En mis años de estudiante de teología, un misionero mayor solía repetir con alguna frecuencia este adagio: “Missus, missus, non intromissus”. Con él salía al paso de un defecto que abunda como los espinos: la curiosidad malsana. Trataba de inculcarnos que un misionero es un enviado (missus), pero jamás debe ser un entrometido. No debemos ir donde no se nos llama, no debemos responder a lo que no se nos pregunta, no debemos hablar de lo que no sabemos… a riesgo de poner en peligro la buena relación que debemos entretejer con los demás. Este principio de sabiduría habría que aplicarlo a todo grupo humano. Lo hizo suyo la misma Santa Teresa, esa mujer de carácter fuerte, mente lúcida y pluma a menudo afilada. Suya es esta lúcida oración:

Señor, tú sabes mejor que yo que comienzo a ser vieja y que un día lo seré verdaderamente. Líbrame de la funesta costumbre de pensar que tengo algo que decir sobre cada tema y sobre cada situación. Líbrame del deseo de querer arreglar los asuntos de otro. Hazme prudente y no melancólica. Haz que sea compasiva y no entrometida. Enséñame la ciencia magnífica que consiste en reconocer que, a veces, puedo equivocarme. Hazme amable, por lo menos de un modo razonable”.

El lento correr de los años envejece el cuerpo y la inteligencia y damos por supuesto que tenemos “experiencia de la vida”. Justo en ese momento nos acecha el peligro del juicio presuntuoso frente a los otros o el rechazo y desprecio de lo novedoso. Se trata de un vicio que no es exclusivo de los ancianos ni de las mujeres, en absoluto, y que da forma a la figura del “entrometido” o fisgón.

Hay un entrometido dentro de cada uno de nosotros que está siempre al acecho, dispuesto a curiosear indiscretamente, a juzgar, a criticar, a levantar acta sobre los asuntos ajenos. El fisgón es una figura combatida en vano por el tan proclamado derecho a la privacidad y a la protección de datos personales. El género del cotilleo resulta en nuestros días cada vez más agresivo y mantiene prósperamente el éxito de revistas y programas televisivos indecentes.

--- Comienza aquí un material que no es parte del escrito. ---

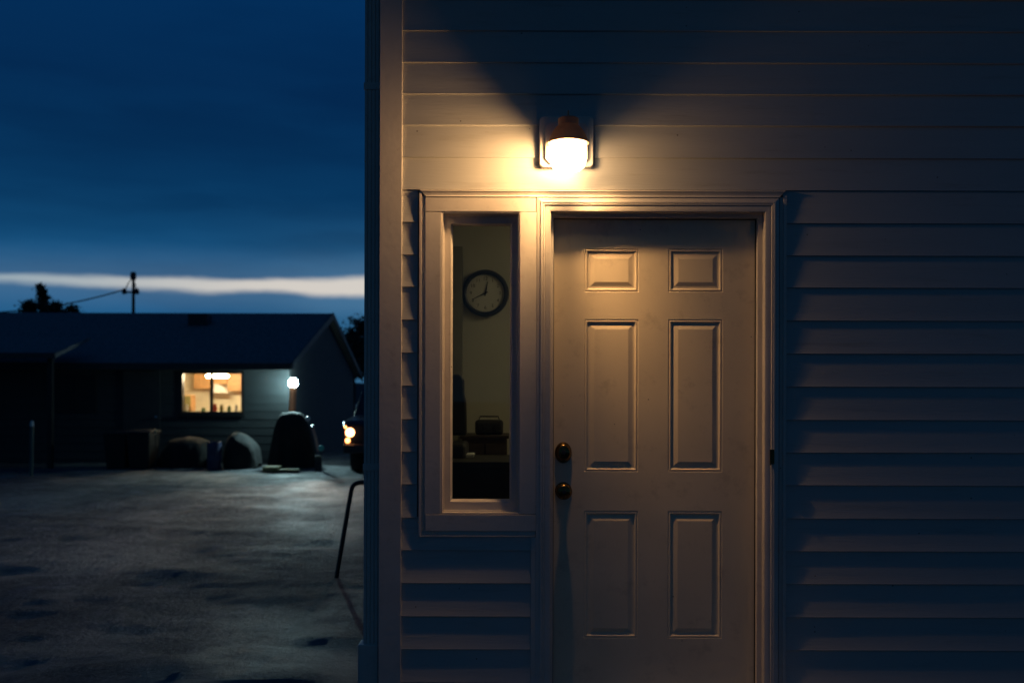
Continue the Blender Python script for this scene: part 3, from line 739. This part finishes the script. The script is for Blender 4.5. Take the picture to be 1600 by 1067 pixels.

Frente a ello cuidemos nuestra mirada. Es un arma de doble filo a manejar con exquisito cuidado para saber con exactitud cuándo hay que avivarla y cuándo frenarla. Aún sabiendo que hay una sana curiosidad que es madre de la ciencia, de hecho, santo Tomás de Aquino opone el studium, que centra y es una virtud, a la curiositas, que dispersa y es un vicio. Aquél posibilita la sabiduría; ésta la impide.

Meditemos la exhortación de santa Teresa con su invitación a ser amables, respetuosos, discretos y autocríticos, a “no juzgar para no ser juzgados” como nos dice Jesús en el evangelio y, -¿por qué no decirlo también?- incluso a saber envejecer con gracia y afabilidad.